Through the comments feature, users can embed voice or canvas recordings to help users follow along.

Adding recordings

Adding recordings to comments is similar adding images or GIFs, enabling users to leverage text and media

Reviewing comments

Users view canvas recordings via a modal, similar to previewing frames, that they can also resize or move to support visibility

Discovery

To understand how users communicate in Figma, I interviewed 5 product team members across different roles

My research focused on learning how teams handle complex design discussions and where existing collaboration tools, including Figma, fall short.

Key Research Insights

Meeting Fatigue is Real

Teams resort to meetings when comments become insufficient, but this creates new problems. For distributed teams, finding meeting times across time zones is challenging. Even when possible, excessive meetings interrupt deep work and drain productivity.

Text-Only Communication Creates Friction

Writing detailed explanations is time-consuming and often unclear. Tone and context are easily lost, which are crucial when working with clients or in cross-cultural teams.

Team Knowledge Barriers

Teams naturally develop their own workflows combining several tools, including Figma, Slack, Teams, and Loom. But this creates fragmented communication across multiple platforms, inconsistent documentation practices, and time-intensive onboarding for new team members.

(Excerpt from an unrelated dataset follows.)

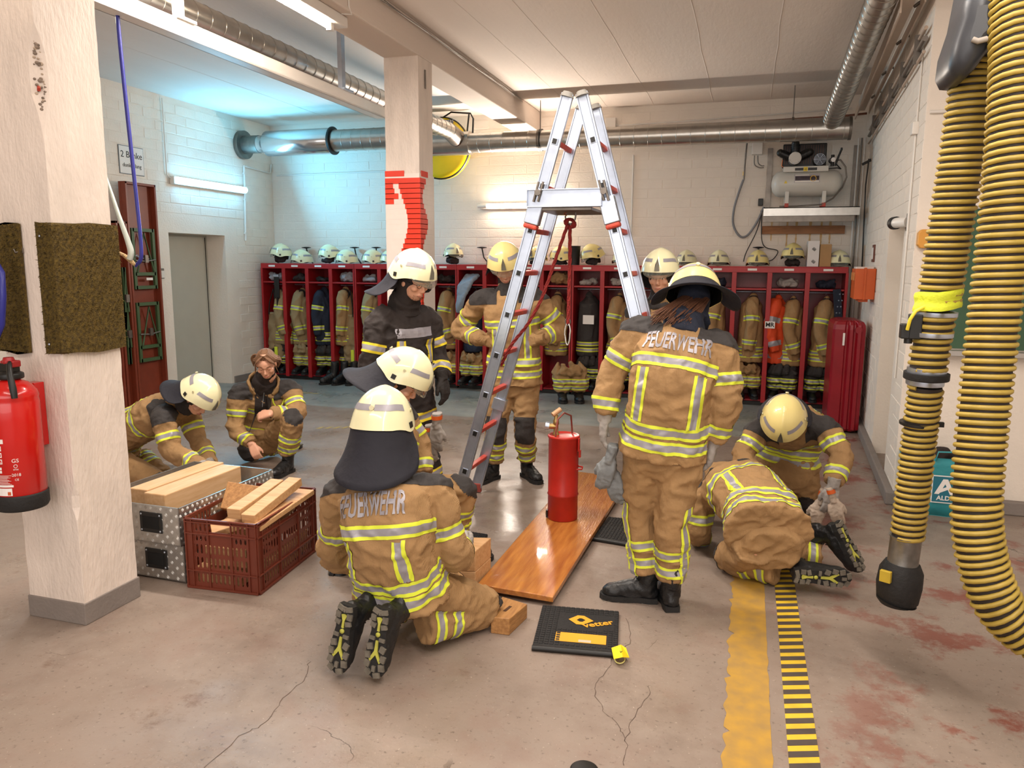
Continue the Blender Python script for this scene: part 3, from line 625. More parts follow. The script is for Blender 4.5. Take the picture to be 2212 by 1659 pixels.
# ================================================================ ladder
t = thing('step_ladder', 'silver aluminium A-frame ladder standing over the orange plank', 'ladder', (-1.11, 5.15, 0))
def stile(xt, zt, xb, zb, y0, wd=.078, th=.026):
    a = V((xt, y0, zt)); b = V((xb, y0, zb)); d = (b-a).normalized(); q = V((d.z, 0, -d.x)) if d.z < 0 else V((-d.z, 0, d.x)); q = V((abs(q.x), 0, q.z if q.x > 0 else -q.z)).normalized()
    m = MB(); y = y0
    prof = [(-.5, 0), (-.5, -1), (-.40, -1), (-.36, -.8), (.30, -.8), (.36, -1), (.5, -1), (.5, 0)]
    m.loft([[p+q*(u*wd)+V((0, v*th, 0)) for u, v in prof] for p in (a, b)], sm=False); return m, a, b, d, q
XT = -1.112
for sgn, xt, xb in ((-1, XT-.048, -1.94), (1, XT+.042, -.30)):
    for yy in (4.955, 5.385):
        m, a, b, d, q = stile(xt, 2.83, xb, 0.03, yy); m.build('stile', alu, t)
        # lower slide-out section, a little wider
        MB().tube([a-d*.012-V((0, .013, 0)), a+d*.02-V((0, .013, 0))], [.032, .046], 12, sm=True).build('end_cap', mat('grey_plastic_cap', '#8b8780', .6, var=.1), t)
        MB().box(b+V((0, -.013, .01)), (.085, .035, .07), 0).build('rubber_foot', mat('red_foot', '#8a3a30', .7, var=.3), t, .006)
    L_ = (b-a).length
    a0 = V((xt, 4.955, 2.83)); k = 0
    s_ = .30
    while s_ < L_-.1:
        p = a0+d*s_
        R3 = MX((q, V((0, 1, 0)), -d)).transposed()
        rg = MB().box(p+V((0, .215, 0)), (.034, .41, .034), 0, R3).build('rung', red_rung, t, .005)
        h = MB().box(p+V((0, -.0235, 0)), (.030, .006, .034), 0, R3).build('rung_socket', black_p, rg, .002)
        MB().box(p+V((0, -.0225, 0)), (.040, .005, .044), 0, R3).build('rung_collar', alu, rg, .003)
        s_ += .292
    # bracket under the platform
    zb = 2.10; p = a0+d*((2.83-zb)/-d.z); R3 = MX((q, V((0, 1, 0)), -d)).transposed()
    MB().box(p+V((0, -.03, 0)), (.10, .075, .17), 0, R3).build('slide_bracket', alu, t, .006); MB().box(p-d*-.10+V((0, -.03, 0)), (.095, .07, .035), 0, R3).build('bracket_cushion', red_rung, t, .012)
    MB().tube([p-d*.12+V((0, -.085, 0)), p-d*.12+V((0, -.10, 0))], .022, 6).tube([p-d*.19+V((-.015, -.08, 0)), p-d*.06+V((-.015, -.08, 0))], .008, 6).tube([p-d*.19+V((.015, -.08, 0)), p-d*.06+V((.015, -.08, 0))], .008, 6).build('clamp_knob', dark_steel, t)
    p2 = a0+d*2.2; MB().box(p2+V((0, .42, 0)), (.10, .06, .09), 0, R3).build('slide_bracket', alu, t, .004)
pa, pb = A(1140, 410, 4.9), A(1302, 410, 4.9); z0, z1 = pa.z-.115, pa.z
m = MB(); m.bx((pa.x, 4.885, z0), (pb.x, 4.89, z1)); m.bx((pa.x, 4.87, z1-.008), (pb.x, 4.93, z1)); m.bx((pa.x, 4.87, z0), (pb.x, 4.93, z0+.008)); m.bx((pa.x, 4.87, z0), (pa.x+.006, 4.93, z1)); m.bx((pb.x-.006, 4.87, z0), (pb.x, 4.93, z1))
m.build('platform_rail', alu, t, .002)
MB().bx((pa.x+.07, 4.90, z0-.02), (pb.x-.07, 5.40, z0)).build('platform_plate', dark_steel, t, .003)
# rope, eye and carabiner
t = thing('rope', 'dark red rope knotted below the ladder platform with a hanging carabiner', 'rope', (-1.15, 5.1, 1.3))
kn = A(1232, 482, 5.1)
def strand(pts, r=.011):
    P_ = [V(p) for p in cat([tuple(A(x, y, Y)) for x, y, Y in pts], 14)]; m = MB()
    for k in range(3):
        Q = []
        for i, p in enumerate(P_):
            a = P_[max(i-1, 0)]; b = P_[min(i+1, len(P_)-1)]; d = (b-a).normalized(); u = d.orthogonal().normalized() if i == 0 else (u-d*u.dot(d)).normalized(); w_ = d.cross(u); an = i*.55+k*2.0944
            Q.append(p+(u*math.cos(an)+w_*math.sin(an))*r*.55)
        m.tube(Q, r*.62, 6)
    return m
strand([(1226, 486, 5.09), (1200, 560, 5.08), (1172, 640, 5.06), (1140, 700, 5.05), (1105, 745, 5.05), (1082, 790, 5.06)]).build('rope_strand', rope_r, t)
strand([(1231, 488, 5.1), (1231, 560, 5.1), (1229, 630, 5.1), (1227, 700, 5.1)], .012).build('rope_strand', rope_r, t)
m = MB()
for k in range(3): m.tube([kn+V((.032*math.cos(q+k)*(.7+.2*k), .012*math.sin(2*q+k), .026*math.sin(q+k*.8))) for q in [i*.524 for i in range(12)]], .011, 8, closed=True)
m.build('knot', rope_r, t)
MB().tube([kn+V((.036*math.cos(q), 0, .05+.055*math.sin(q))) for q in [math.pi*(1+i/8) for i in range(9)]], .006, 8).cyl(kn+V((.036, 0, .05)), (kn.x+.036, kn.y, z0-.01), .006, 8).build('steel_shackle', dark_steel, t)
m = MB(); e = kn+V((-.036, 0, .05))
m.tube([e+V((.009*math.cos(i*1.0), .009*math.sin(i*1.0), i*.0035)) for i in range(30)], .004, 5); m.build('spring', mat('copper', '#a8623e', .4, .6), t)
cb = A(1226, 722, 5.1)
MB().tube([cb+V((.020*math.cos(q)*(1 if math.sin(q) > 0 else .8), 0, .075*math.sin(q))) for q in [i*.314 for i in range(20)]], .0055, 8, closed=True).build('carabiner', mat('bright_steel', '#d7d7d7', .2, .9, var=0), t)
MB().tube([cb+V((.018*math.cos(q), 0, .085+.025*math.sin(q))) for q in [i*.524 for i in range(12)]], .004, 6, closed=True).build('thimble', dark_steel, t)
# ================================================================ plank, can, blocks, pads
plk = mat('varnished_plank', '#c2803c', .2, var=.3, vs=3.0, col2='#9a5a2a', bump=.35, bs=14, stretch=(9, 1, 9), coat=.35)
t = thing('wooden_plank', 'wide glossy orange-brown wooden plank lying under the ladder', 'plank', (-1.1, 4.9, .05))
c4 = [FL(1030, 1262, .055), FL(1195, 1290, .055), FL(1338, 1072, .055), FL(1235, 1020, .055)]
nl, fr_, ff, fl2 = c4; W = .47
far_l = V((-1.30, 6.02, .055)); far_r = V((-.84, 5.96, .055))
out = [nl, fr_+V((-.04, -.005, 0)), fr_+V((0, .04, 0)), far_r, far_l]
def strip(i, n=4):
    a0 = nl.lerp(fr_, i/n); a1 = nl.lerp(fr_, (i+1)/n); b0 = far_l.lerp(far_r, i/n); b1 = far_l.lerp(far_r, (i+1)/n); g = .0008
    return [(a0.x+g, a0.y), (a1.x-g, a1.y), (b1.x-g, b1.y), (b0.x+g, b0.y)]
for i in range(1): MB().prism(strip(i, 1), .025, .0555).build('board', plk, t, .004)
for y in (3.95, 5.7): MB().bx((-1.30, y, .0), (-.93, y+.25, .026)).build('bearer', mat('black_bearer', '#241f1c', .8, var=.2), t)
# red can
cx, cy_ = FL(1215, 1118, .056).x, FL(1215, 1118, .056).y
CT = MX.Translation((cx, cy_, .0565))
t = thing('metal_can', 'tall round red metal can with brass valve standing on the plank', 'can', (cx, cy_, .0565))
MB().lathe([(.02, 0), (.098, 0), (.101, .006), (.101, .165), (.106, .172), (.101, .18), (.101, .555), (.107, .562), (.107, .574), (.101, .578), (.095, .572), (.02, .572)], 48, 0, CT).build('drum', red_can, t)
MB().tube([CT @ V(p) for p in ((-.035, -.085, .50), (-.035, -.09, .60), (-.03, -.06, .69), (.0, .0, .725), (.035, .05, .70), (.04, .07, .60), (.04, .07, .575))], .006, 8).build('handle', mat('worn_red_wire', '#8c4a40', .5, .5, var=.3), t)
MB().lathe([(.022, .57), (.022, .585), (.016, .59), (.016, .64), (.02, .645), (.02, .67), (.013, .68), (.013, .71)], 16, 0, CT @ MX.Translation((-.055, 0, 0))).cyl(CT @ V((-.055, 0, .63)), CT @ V((-.10, -.01, .63)), .018, 12).build('valve', brass, t)
MB().cyl(CT @ V((-.075, -.02, .71)), CT @ V((-.03, .02, .745)), .016, 14).build('valve_grip', mat('pale_wood_grip', '#c79a72', .5), t)
MB().cyl(CT @ V((-.10, -.01, .63)), CT @ V((-.125, -.015, .635)), .028, 16).build('coupling', alu, t)
MB().box(CT @ V((.108, -.02, .52)), (.012, .03, .09)).box(CT @ V((.115, -.02, .46)), (.014, .02, .05)).build('latch', red_can, t, .003)
MB().tube([CT @ V(p) for p in ((.10, 0, .37), (.135, -.02, .37), (.135, -.035, .36), (.10, -.04, .355))], .006, 6).build('side_grip', red_can, t)
MB().box(CT @ V((-.10, -.03, .03)), (.012, .03, .05)).build('foot_latch', black_p, t)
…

From Insights to Opportunities

Analyzing these pain points revealed three key opportunity areas

Since I had an incoming deadline, I started narrowing use cases to delve deeper with design opportunities. After affinity mapping, I selected my direction based on frequency in user interviews as well as my perception of their importance.

Design Strategy

Based on interview frequency and potential impact, I identified three key use cases to address

Since I had an incoming deadline, I started narrowing use cases to delve deeper with design opportunities. After affinity mapping, I selected my direction based on frequency in user interviews as well as my perception of their importance.

Design Critique and Feedback
High-priority due to frequency and direct impact on design quality. Includes supporting complex decision rationale, enabling clear visual explanations, facilitating async review

Development Handoff
Critical for reducing implementation errors and dev cycles.  Communicating interaction specifics, explaining behavior, or documenting edge cases

Team Knowledge Sharing
Key for team scalability and consistency. Includes onboarding, creating reusable documentation, Maintaining design system guidelines

Intial Ideation

Based on these insights and use cases, I started generating potential solutions

Using rapid ideation techniques (Crazy 8s), I explored solutions ranging from incremental improvements to radical reimagining of design collaboration. Three promising directions emerged:

Option 1: Multimedia Comments

I explored letting users add voice and screen recordings directly within comments, inspired by how designers often resort to Loom videos for complex explanations.